■ REQUIREMENTS ■
Reproduce verbatim the lines up to and including the one with "COL = S.collection", starting from the first.

■ GIVEN DATA ■
▶
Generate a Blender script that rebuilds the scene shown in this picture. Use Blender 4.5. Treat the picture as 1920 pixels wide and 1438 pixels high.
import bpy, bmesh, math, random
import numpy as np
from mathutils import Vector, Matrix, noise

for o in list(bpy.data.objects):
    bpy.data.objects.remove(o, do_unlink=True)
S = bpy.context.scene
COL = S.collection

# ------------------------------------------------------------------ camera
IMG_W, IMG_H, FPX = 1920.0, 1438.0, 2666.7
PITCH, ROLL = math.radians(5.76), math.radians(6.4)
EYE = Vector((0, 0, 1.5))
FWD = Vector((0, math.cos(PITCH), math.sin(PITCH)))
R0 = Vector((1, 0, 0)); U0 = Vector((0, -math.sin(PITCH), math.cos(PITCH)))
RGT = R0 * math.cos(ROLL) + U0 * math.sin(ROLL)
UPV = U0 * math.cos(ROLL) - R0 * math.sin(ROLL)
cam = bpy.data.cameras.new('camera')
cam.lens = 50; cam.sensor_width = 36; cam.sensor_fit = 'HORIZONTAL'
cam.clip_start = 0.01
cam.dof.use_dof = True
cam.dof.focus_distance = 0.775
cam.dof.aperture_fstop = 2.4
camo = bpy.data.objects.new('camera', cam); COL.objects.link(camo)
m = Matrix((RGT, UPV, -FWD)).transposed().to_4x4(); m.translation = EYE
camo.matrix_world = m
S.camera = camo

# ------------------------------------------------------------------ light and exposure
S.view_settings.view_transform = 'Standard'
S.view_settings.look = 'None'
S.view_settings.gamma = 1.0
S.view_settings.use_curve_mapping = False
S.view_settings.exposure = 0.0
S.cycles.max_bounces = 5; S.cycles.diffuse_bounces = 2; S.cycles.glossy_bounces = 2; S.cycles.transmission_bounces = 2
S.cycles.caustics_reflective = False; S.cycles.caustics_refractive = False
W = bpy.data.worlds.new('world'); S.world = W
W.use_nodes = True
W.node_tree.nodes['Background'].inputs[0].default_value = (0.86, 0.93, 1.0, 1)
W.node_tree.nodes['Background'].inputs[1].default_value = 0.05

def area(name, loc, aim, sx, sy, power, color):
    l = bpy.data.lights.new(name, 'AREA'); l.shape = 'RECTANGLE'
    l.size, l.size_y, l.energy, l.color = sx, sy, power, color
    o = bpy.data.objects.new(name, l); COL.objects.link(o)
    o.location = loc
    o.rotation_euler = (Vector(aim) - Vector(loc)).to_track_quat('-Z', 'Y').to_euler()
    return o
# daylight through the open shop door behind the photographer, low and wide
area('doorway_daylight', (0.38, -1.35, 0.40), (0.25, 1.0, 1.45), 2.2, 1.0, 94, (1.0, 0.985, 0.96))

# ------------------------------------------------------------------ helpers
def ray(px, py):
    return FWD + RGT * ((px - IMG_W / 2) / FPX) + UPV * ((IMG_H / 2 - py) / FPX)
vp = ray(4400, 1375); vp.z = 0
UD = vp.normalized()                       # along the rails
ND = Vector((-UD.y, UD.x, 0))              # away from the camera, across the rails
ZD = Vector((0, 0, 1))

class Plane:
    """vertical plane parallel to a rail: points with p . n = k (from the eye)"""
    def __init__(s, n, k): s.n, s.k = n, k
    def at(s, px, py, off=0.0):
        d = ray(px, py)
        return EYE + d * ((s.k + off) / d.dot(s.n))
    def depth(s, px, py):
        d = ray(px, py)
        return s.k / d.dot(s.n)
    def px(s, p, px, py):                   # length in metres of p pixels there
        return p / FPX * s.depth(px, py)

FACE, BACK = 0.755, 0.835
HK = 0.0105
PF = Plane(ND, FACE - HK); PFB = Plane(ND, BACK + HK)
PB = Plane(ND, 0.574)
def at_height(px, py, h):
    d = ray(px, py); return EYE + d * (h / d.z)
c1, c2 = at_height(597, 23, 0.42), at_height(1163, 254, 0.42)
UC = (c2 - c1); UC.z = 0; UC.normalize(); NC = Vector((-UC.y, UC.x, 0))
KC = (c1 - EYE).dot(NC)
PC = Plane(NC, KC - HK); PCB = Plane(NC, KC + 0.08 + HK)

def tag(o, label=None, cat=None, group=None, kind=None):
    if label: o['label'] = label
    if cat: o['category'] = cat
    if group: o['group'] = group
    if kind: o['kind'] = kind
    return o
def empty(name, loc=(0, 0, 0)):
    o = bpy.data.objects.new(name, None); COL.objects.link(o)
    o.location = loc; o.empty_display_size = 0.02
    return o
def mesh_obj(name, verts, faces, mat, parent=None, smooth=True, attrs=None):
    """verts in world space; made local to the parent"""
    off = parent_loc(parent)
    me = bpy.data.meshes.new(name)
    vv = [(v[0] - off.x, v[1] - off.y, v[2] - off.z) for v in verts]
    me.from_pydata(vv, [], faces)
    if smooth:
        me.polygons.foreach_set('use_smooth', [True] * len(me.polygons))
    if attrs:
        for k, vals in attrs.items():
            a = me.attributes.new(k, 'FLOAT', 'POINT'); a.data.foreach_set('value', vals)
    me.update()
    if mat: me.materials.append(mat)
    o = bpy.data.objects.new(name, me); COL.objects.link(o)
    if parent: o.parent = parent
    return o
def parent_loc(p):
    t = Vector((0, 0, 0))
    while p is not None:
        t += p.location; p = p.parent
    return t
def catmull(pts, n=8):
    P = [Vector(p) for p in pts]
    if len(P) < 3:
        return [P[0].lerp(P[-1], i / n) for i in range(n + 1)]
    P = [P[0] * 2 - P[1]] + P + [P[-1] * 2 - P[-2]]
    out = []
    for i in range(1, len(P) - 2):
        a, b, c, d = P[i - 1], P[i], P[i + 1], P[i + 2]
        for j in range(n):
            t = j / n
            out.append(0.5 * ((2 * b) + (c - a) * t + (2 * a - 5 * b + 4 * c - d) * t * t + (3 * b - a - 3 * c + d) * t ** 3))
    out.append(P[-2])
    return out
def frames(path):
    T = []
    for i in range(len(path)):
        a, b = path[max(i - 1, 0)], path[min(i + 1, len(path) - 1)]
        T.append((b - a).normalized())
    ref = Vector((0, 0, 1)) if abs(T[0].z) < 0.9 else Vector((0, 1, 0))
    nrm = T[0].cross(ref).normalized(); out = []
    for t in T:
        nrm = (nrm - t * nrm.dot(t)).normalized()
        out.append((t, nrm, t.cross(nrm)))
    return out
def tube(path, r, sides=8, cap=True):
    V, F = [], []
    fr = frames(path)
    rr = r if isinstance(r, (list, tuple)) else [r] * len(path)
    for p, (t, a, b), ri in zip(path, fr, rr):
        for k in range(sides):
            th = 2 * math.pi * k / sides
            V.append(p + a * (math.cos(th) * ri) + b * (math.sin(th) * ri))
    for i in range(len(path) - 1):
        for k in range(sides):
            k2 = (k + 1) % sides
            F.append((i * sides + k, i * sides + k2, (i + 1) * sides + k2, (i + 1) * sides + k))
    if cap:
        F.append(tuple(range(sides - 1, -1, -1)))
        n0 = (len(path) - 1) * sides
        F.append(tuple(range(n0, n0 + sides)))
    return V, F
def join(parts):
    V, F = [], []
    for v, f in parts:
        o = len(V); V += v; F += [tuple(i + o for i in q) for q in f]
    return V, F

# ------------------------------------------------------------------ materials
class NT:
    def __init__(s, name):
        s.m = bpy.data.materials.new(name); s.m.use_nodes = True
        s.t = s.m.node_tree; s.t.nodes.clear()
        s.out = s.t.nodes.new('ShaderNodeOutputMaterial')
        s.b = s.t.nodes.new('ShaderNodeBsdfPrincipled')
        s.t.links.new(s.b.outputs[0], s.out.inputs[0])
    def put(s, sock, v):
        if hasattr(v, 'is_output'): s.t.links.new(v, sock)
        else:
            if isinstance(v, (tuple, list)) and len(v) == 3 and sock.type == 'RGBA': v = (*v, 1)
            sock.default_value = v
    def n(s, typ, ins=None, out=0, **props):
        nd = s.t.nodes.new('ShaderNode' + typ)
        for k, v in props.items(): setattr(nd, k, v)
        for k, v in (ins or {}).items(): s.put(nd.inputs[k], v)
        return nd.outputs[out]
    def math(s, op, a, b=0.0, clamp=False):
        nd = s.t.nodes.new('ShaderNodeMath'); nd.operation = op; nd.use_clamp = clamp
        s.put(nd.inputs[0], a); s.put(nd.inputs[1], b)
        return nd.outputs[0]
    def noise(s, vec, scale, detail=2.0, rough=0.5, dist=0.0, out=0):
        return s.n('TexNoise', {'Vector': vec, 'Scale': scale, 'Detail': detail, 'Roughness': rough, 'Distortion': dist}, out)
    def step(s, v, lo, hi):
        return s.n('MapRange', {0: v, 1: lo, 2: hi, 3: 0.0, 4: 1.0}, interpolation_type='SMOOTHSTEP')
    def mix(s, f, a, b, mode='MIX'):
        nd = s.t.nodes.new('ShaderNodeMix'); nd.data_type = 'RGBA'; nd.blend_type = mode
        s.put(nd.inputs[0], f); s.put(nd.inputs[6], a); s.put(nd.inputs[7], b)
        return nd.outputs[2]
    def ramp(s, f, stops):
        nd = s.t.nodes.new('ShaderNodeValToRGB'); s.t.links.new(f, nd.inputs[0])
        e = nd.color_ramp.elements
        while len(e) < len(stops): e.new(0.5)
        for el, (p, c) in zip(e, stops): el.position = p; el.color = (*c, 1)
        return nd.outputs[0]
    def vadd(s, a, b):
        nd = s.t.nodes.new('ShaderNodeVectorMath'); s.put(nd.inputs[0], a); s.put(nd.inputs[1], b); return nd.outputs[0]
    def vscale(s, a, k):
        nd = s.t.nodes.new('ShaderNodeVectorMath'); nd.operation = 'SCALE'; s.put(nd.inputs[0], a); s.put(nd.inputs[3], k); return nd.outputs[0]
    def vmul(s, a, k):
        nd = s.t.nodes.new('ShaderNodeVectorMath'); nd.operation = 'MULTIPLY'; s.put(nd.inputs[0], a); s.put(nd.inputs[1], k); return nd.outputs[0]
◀
■ CORRECT OUTPUT ■
Generate a Blender script that rebuilds the scene shown in this picture. Use Blender 4.5. Treat the picture as 1920 pixels wide and 1438 pixels high.
import bpy, bmesh, math, random
import numpy as np
from mathutils import Vector, Matrix, noise

for o in list(bpy.data.objects):
    bpy.data.objects.remove(o, do_unlink=True)
S = bpy.context.scene
COL = S.collection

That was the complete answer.